- _Work required_:
The lines to extract run from the start of the records through the line with "rad = math.radians", both ends included; drop the pictures.

=== Supplied records ===

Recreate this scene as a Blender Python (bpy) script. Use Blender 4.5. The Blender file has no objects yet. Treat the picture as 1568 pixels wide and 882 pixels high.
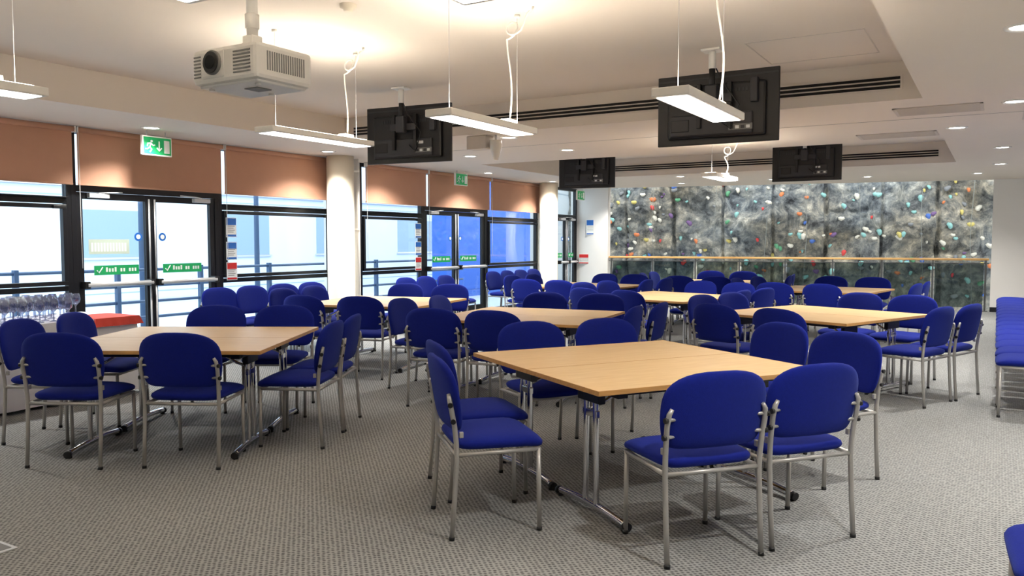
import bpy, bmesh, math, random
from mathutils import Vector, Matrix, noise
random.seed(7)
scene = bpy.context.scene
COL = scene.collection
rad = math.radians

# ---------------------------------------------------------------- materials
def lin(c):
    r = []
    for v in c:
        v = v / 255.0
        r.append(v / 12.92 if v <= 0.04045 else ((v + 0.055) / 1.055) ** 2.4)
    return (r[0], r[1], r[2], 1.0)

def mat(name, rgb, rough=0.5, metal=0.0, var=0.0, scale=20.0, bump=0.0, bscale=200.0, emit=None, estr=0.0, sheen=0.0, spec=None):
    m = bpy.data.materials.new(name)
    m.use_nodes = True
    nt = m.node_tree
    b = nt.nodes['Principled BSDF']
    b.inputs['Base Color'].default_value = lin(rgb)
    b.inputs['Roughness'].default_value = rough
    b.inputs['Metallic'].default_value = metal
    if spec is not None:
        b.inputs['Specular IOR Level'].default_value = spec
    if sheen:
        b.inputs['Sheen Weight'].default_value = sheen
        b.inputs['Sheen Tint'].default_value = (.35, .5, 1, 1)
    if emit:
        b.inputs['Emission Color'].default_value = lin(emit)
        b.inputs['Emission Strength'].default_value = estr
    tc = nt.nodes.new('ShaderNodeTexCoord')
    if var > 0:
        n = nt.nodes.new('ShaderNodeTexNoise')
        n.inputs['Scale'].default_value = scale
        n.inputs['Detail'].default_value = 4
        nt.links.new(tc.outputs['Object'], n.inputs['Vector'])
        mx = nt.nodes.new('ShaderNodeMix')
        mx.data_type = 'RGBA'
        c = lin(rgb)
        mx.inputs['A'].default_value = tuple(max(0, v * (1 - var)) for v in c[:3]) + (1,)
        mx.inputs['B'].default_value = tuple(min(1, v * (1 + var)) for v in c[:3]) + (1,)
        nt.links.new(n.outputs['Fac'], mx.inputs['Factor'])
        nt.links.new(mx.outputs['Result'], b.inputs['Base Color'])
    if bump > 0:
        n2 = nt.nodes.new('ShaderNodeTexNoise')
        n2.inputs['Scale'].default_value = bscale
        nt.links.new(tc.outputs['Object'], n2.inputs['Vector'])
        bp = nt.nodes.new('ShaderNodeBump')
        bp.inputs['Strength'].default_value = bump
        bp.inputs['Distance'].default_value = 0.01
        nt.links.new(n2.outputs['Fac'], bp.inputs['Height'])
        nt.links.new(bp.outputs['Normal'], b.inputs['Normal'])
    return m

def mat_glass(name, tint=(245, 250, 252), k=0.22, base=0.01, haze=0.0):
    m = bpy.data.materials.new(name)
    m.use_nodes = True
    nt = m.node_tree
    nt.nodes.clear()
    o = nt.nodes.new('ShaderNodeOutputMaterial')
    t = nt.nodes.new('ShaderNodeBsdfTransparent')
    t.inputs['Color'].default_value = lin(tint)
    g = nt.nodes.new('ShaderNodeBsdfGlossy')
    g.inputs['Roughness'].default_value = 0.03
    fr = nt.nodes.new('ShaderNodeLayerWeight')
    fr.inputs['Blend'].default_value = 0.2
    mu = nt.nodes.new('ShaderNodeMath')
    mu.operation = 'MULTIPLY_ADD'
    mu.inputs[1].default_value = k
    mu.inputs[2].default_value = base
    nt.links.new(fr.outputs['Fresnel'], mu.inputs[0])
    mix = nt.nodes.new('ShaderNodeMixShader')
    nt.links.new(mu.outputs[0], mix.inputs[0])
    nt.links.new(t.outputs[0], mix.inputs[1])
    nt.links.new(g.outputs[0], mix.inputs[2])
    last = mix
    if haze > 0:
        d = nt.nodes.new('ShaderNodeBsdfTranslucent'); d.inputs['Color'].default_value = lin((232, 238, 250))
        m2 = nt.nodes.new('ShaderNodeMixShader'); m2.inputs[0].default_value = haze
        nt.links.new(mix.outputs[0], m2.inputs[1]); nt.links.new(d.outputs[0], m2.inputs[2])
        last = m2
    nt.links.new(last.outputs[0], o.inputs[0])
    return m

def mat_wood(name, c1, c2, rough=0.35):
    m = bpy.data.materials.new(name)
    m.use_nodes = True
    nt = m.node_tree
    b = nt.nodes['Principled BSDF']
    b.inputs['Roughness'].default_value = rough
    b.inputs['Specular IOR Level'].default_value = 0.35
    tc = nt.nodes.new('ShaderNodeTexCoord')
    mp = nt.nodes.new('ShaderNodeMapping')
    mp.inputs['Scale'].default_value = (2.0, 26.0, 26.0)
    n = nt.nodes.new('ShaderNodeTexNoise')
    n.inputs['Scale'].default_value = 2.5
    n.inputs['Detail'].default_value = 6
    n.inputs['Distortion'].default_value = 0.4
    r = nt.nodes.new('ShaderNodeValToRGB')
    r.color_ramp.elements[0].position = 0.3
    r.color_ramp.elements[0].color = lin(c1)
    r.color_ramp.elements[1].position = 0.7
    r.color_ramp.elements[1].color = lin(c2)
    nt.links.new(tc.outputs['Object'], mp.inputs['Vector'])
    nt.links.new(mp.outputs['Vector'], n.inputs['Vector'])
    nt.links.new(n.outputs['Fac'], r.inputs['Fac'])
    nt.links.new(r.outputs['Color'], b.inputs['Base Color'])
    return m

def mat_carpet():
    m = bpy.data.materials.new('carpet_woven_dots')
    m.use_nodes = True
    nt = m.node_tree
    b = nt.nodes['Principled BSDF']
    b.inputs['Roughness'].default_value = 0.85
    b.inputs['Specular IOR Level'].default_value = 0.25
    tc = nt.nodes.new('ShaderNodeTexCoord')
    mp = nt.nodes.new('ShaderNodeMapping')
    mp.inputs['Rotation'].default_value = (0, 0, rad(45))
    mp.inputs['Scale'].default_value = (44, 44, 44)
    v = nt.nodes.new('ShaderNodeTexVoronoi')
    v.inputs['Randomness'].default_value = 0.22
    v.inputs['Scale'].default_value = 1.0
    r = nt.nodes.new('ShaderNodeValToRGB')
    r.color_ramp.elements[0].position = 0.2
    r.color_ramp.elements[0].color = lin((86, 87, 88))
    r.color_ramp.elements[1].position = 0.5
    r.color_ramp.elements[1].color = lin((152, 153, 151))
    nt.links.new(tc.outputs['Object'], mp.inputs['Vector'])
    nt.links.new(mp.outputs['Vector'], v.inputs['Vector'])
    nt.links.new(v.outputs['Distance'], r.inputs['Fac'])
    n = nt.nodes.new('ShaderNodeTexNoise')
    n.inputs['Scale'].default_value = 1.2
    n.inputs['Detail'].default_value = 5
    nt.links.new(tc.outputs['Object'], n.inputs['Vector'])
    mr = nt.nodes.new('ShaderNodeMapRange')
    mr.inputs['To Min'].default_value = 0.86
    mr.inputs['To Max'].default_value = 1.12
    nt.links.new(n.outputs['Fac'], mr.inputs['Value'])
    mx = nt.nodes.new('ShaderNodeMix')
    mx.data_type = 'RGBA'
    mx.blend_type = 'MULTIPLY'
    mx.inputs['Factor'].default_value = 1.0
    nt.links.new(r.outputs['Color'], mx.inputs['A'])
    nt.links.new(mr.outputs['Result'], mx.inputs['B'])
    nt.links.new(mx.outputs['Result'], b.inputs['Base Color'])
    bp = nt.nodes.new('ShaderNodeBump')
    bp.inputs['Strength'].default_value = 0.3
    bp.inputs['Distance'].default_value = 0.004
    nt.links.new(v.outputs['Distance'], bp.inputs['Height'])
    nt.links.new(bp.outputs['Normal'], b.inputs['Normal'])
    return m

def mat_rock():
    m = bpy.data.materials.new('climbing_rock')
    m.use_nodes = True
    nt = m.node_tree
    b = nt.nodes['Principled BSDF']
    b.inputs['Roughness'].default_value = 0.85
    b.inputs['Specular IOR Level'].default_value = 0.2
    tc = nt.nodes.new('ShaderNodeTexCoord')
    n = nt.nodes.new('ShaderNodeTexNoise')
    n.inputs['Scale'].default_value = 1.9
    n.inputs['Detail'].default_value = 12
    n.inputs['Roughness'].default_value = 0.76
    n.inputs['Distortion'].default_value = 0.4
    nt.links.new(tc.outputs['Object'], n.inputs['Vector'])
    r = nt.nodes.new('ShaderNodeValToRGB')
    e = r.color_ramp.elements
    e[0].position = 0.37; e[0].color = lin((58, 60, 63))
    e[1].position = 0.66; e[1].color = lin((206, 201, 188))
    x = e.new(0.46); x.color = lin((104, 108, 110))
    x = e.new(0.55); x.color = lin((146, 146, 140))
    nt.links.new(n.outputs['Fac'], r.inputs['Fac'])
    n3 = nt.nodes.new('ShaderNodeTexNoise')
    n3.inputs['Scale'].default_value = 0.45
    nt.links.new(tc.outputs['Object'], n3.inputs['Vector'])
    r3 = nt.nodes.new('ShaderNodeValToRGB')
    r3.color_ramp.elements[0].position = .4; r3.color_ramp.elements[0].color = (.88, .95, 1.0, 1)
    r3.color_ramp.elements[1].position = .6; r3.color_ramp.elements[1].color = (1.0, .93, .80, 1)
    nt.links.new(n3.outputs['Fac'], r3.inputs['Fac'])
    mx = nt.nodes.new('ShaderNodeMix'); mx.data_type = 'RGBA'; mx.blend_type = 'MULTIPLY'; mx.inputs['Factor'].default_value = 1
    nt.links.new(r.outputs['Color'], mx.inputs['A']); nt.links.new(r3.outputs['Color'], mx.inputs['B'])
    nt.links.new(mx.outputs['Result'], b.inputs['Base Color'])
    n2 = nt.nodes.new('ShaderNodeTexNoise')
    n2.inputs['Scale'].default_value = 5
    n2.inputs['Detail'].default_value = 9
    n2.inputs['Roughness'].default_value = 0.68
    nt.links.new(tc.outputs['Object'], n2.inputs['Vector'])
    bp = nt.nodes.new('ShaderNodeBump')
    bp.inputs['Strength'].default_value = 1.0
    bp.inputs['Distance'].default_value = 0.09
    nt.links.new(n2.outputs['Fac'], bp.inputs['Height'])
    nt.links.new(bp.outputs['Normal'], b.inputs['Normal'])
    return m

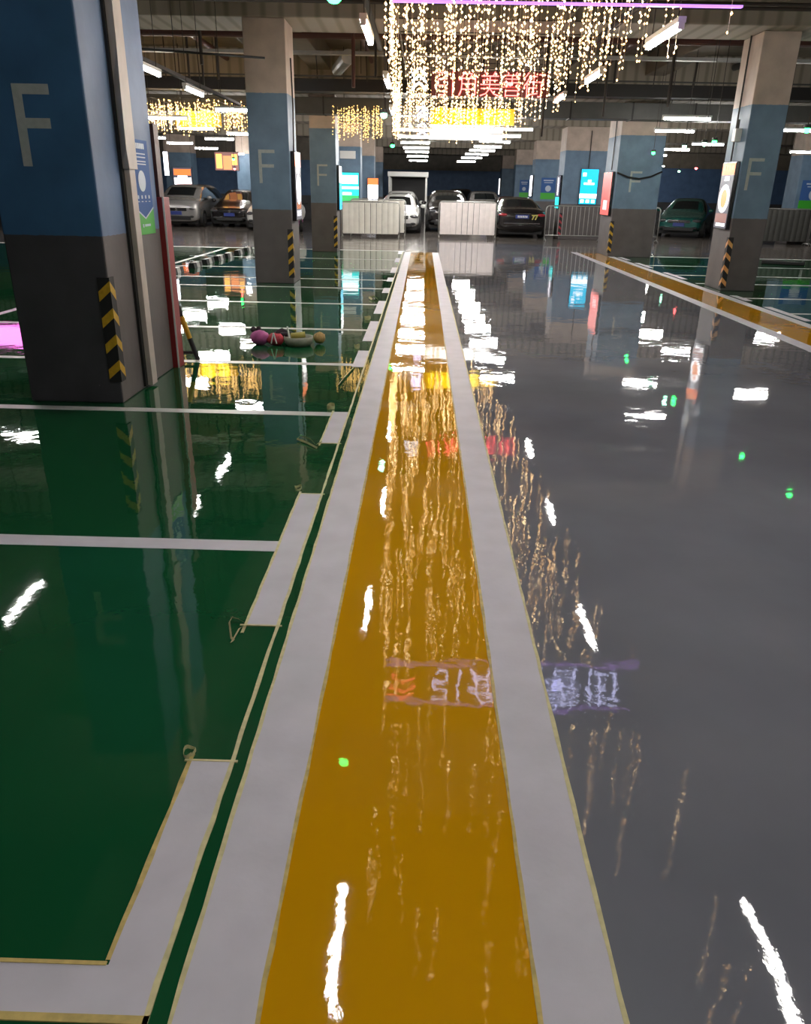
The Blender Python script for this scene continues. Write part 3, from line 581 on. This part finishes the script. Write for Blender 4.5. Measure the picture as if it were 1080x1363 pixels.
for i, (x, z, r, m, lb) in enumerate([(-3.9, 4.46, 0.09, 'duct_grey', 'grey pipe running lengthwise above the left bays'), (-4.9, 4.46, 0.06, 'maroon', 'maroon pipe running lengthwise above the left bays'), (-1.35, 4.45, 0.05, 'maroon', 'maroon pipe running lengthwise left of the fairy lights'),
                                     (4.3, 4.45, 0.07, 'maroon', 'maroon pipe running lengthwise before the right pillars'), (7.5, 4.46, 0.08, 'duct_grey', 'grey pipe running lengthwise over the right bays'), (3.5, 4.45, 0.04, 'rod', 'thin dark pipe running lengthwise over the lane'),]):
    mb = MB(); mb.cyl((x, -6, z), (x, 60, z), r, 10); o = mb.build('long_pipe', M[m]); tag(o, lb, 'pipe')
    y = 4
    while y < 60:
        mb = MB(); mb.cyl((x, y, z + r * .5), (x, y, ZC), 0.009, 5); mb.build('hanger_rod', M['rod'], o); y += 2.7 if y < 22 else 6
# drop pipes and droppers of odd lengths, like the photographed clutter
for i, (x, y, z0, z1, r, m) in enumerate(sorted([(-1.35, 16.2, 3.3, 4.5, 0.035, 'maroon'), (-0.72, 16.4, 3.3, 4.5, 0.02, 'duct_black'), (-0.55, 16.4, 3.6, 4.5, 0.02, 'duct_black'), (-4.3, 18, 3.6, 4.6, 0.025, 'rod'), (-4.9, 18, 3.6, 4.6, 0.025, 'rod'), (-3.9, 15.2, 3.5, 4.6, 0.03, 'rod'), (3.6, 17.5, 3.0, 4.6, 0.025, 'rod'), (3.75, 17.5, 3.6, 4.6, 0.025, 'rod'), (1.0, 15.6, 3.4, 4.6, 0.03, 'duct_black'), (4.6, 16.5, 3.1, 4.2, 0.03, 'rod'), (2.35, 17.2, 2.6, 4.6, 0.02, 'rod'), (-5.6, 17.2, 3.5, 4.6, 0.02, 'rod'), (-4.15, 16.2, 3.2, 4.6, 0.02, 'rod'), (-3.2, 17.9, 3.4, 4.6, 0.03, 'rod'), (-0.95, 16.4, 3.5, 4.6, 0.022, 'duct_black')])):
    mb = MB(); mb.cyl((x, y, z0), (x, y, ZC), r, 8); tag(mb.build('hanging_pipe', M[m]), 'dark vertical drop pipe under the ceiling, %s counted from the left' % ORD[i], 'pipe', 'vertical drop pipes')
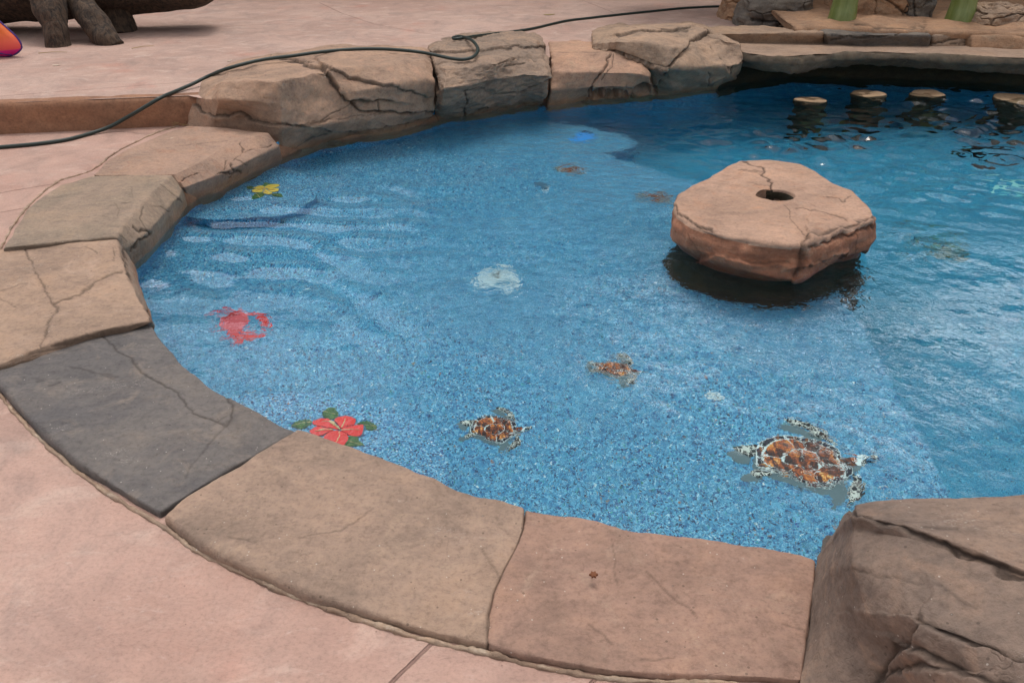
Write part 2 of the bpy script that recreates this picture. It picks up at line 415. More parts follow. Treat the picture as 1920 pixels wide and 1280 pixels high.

===

- _Solution for this task_:
Recreate this scene as a Blender Python (bpy) script. Use Blender 4.5. The Blender file has no objects yet. Treat the picture as 1568 pixels wide and 882 pixels high.
import bpy, bmesh, math, random
from mathutils import Vector, Matrix, noise
random.seed(7)
scene = bpy.context.scene
COL = scene.collection
rad = math.radians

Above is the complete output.